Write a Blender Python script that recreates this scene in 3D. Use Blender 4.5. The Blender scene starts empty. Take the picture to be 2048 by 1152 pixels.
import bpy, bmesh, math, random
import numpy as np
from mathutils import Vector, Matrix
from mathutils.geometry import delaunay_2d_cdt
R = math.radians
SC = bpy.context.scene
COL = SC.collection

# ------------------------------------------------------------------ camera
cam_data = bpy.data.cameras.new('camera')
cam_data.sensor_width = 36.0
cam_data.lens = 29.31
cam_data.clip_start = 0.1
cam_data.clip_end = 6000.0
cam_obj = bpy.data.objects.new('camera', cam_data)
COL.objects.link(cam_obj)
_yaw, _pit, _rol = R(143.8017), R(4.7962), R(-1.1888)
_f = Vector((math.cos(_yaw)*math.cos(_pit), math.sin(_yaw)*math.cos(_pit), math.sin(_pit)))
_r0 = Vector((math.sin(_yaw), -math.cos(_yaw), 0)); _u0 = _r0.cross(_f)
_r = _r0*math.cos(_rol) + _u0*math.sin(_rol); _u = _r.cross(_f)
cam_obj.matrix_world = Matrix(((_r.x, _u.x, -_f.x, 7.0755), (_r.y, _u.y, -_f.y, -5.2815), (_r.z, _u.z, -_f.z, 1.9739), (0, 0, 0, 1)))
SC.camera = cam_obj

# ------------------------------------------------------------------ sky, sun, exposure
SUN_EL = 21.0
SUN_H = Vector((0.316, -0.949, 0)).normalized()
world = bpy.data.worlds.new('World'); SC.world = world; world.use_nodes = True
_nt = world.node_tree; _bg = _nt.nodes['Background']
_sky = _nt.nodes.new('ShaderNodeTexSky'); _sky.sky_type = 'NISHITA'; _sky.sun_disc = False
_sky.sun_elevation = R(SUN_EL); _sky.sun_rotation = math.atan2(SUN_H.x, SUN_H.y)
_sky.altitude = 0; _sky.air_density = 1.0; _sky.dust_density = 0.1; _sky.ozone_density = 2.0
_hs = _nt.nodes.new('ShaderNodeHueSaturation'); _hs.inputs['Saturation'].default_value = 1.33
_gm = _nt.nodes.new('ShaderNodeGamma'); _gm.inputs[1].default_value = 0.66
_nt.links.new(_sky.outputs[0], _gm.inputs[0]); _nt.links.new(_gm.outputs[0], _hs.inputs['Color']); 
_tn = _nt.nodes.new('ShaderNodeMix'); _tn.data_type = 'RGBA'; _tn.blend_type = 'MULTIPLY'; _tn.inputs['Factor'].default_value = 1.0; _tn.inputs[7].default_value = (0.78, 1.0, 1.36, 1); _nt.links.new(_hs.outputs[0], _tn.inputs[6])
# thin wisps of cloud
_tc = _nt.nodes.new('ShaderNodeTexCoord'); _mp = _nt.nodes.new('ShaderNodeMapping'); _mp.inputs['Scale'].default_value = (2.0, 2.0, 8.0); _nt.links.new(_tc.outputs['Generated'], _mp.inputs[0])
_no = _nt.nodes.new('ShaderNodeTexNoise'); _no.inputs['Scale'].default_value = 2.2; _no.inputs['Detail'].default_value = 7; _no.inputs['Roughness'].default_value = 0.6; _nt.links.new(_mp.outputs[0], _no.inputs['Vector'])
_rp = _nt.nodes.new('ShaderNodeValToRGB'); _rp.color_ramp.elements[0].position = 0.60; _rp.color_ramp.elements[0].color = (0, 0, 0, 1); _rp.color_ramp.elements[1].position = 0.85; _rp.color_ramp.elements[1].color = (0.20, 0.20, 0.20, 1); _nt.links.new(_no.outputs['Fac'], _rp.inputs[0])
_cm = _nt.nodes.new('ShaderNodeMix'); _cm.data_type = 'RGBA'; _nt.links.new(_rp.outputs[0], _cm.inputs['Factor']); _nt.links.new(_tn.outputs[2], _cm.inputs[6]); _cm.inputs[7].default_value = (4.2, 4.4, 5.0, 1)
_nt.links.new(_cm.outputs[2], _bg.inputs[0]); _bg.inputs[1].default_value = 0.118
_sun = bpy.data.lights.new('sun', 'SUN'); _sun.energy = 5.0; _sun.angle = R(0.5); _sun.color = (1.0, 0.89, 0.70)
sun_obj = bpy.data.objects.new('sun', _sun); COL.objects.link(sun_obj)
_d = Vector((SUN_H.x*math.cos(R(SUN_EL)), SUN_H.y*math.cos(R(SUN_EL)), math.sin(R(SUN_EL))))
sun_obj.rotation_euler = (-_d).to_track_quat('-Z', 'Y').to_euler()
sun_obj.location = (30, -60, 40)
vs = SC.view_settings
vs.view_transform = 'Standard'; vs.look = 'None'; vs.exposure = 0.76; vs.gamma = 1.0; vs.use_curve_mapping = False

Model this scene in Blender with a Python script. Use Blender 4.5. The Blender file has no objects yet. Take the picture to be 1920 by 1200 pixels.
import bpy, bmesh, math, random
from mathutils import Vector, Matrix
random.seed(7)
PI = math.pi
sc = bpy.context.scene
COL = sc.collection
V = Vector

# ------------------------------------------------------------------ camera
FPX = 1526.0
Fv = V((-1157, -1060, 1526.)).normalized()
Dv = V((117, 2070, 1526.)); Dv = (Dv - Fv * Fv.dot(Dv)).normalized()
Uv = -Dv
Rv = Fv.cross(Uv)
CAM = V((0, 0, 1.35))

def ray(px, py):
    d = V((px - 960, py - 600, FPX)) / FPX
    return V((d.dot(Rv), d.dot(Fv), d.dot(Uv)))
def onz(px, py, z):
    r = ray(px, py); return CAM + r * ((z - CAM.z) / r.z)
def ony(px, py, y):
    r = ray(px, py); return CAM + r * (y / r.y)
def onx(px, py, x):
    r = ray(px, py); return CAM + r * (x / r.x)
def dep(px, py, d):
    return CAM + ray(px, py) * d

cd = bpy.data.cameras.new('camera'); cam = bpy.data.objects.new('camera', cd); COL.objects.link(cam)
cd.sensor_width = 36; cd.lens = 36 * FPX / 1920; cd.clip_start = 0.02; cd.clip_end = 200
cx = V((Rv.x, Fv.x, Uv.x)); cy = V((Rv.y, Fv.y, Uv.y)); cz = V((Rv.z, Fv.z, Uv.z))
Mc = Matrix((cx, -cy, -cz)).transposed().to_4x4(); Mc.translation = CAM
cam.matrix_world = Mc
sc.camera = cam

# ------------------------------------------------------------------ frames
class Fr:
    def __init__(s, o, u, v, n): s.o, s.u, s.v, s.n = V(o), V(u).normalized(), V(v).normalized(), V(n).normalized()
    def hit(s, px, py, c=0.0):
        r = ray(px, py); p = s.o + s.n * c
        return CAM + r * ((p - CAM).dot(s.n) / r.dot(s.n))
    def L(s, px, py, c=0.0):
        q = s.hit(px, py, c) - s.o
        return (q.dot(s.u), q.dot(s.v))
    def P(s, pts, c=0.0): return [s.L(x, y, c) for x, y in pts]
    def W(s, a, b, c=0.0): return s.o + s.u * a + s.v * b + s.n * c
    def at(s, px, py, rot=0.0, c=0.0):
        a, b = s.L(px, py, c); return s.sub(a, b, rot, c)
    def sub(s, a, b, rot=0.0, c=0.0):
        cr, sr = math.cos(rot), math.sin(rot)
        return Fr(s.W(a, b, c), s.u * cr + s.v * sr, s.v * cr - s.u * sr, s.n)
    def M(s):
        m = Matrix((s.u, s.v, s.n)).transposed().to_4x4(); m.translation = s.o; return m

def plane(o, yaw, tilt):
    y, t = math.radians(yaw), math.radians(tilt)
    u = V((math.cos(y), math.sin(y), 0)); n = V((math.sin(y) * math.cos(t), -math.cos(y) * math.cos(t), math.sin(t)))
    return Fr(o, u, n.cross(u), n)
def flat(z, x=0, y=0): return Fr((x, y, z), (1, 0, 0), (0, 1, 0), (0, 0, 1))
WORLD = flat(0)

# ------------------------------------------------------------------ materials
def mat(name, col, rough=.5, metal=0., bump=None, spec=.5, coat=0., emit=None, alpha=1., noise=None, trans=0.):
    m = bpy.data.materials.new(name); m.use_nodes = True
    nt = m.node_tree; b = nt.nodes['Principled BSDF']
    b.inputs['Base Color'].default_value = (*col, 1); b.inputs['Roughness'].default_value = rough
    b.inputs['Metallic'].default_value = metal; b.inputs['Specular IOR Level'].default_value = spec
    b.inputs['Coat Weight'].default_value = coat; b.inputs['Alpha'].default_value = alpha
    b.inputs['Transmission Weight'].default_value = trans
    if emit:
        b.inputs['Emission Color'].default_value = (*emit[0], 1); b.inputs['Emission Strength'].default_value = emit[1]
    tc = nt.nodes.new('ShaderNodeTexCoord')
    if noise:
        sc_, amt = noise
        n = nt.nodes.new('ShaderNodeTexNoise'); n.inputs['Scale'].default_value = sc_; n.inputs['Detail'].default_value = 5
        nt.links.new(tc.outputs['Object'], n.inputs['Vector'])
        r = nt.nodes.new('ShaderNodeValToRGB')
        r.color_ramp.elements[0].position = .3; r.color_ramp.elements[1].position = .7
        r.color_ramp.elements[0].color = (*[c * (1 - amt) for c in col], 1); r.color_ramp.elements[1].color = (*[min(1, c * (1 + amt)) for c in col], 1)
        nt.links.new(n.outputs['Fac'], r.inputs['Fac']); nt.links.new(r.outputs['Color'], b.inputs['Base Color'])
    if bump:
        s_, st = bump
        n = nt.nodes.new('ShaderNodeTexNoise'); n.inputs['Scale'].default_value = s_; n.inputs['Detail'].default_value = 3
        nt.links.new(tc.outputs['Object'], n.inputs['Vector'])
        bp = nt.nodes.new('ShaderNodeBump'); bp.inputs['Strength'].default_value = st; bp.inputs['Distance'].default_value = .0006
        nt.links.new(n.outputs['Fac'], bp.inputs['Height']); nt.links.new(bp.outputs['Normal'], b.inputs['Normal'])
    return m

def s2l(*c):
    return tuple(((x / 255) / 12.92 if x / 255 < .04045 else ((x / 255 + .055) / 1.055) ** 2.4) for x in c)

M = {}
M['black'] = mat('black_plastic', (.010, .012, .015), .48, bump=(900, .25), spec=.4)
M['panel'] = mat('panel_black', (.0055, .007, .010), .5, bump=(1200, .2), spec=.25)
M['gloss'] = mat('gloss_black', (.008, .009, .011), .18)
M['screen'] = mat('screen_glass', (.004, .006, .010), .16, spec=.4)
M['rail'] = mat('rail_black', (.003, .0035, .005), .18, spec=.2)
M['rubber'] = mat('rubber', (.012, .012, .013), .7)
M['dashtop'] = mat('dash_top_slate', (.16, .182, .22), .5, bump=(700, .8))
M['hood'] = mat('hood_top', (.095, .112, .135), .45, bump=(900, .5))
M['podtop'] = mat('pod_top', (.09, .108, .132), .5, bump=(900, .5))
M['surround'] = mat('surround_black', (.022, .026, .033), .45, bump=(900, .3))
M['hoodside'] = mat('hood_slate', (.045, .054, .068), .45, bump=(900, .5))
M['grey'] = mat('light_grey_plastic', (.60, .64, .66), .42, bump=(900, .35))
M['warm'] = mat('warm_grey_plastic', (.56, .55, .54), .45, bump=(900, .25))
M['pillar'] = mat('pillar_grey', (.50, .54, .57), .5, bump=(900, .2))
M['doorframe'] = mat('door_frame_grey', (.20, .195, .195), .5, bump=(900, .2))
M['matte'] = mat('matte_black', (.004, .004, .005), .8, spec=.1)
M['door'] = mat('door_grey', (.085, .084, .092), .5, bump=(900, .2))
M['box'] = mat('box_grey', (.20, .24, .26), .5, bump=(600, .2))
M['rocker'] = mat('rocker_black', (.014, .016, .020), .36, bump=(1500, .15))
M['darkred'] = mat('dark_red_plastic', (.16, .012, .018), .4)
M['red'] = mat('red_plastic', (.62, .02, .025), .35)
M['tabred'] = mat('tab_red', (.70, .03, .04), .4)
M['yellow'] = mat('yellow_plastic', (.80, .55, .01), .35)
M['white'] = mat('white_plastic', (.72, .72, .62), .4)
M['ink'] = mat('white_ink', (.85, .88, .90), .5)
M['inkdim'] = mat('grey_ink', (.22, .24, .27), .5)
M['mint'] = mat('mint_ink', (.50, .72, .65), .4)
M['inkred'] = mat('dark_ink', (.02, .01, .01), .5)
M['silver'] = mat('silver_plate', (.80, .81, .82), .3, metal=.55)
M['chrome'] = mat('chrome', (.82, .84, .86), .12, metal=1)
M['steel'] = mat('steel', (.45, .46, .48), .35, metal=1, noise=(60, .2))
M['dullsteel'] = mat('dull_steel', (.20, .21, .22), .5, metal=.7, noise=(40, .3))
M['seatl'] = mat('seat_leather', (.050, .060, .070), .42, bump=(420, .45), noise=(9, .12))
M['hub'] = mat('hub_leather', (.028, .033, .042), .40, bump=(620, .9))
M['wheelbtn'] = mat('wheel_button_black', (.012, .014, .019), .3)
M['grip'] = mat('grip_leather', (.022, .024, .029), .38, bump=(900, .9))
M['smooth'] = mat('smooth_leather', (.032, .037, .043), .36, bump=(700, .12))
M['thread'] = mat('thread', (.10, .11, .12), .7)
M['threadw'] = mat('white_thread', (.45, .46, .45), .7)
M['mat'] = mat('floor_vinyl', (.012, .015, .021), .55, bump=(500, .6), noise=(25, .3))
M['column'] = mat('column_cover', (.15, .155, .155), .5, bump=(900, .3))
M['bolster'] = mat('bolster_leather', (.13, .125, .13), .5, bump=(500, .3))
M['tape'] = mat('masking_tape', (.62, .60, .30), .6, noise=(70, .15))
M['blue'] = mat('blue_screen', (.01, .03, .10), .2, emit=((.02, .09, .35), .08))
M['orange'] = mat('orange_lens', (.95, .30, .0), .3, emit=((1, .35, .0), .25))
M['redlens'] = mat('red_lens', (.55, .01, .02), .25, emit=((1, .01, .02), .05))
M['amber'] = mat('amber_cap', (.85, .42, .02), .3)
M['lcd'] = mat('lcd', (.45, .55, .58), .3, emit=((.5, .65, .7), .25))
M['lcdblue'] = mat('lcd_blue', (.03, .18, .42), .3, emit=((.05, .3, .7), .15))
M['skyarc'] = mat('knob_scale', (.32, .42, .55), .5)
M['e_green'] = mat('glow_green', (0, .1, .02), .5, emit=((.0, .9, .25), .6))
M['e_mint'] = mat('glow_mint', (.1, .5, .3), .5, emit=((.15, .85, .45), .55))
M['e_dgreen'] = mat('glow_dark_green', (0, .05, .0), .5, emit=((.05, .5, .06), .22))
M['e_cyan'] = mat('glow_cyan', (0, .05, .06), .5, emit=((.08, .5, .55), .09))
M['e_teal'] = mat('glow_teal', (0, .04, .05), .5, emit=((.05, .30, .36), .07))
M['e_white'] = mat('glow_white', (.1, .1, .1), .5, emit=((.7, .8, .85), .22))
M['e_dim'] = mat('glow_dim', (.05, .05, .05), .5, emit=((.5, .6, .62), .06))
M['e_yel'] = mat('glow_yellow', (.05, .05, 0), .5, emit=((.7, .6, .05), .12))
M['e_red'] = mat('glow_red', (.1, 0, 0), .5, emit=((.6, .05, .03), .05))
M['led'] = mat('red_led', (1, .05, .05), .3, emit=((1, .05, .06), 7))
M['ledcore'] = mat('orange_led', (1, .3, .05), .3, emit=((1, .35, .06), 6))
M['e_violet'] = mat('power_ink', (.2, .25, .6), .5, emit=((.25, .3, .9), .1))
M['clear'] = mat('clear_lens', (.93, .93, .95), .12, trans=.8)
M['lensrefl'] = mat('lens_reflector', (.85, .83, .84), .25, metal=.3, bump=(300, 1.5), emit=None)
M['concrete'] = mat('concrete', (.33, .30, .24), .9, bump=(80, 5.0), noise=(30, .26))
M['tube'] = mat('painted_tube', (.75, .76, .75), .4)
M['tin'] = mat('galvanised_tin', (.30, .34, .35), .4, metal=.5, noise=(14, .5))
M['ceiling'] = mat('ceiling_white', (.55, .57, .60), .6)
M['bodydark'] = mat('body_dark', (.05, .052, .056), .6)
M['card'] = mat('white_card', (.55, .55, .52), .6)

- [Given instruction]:
Beginning with the line that contains "bump=(1200, .2), spec=.25)" and ending with the line that contains "(.095, .112, .135), .45, bump=(900, .5))", repeat exactly those lines and no others.

- [Final result]:
M['panel'] = mat('panel_black', (.0055, .007, .010), .5, bump=(1200, .2), spec=.25)
M['gloss'] = mat('gloss_black', (.008, .009, .011), .18)
M['screen'] = mat('screen_glass', (.004, .006, .010), .16, spec=.4)
M['rail'] = mat('rail_black', (.003, .0035, .005), .18, spec=.2)
M['rubber'] = mat('rubber', (.012, .012, .013), .7)
M['dashtop'] = mat('dash_top_slate', (.16, .182, .22), .5, bump=(700, .8))
M['hood'] = mat('hood_top', (.095, .112, .135), .45, bump=(900, .5))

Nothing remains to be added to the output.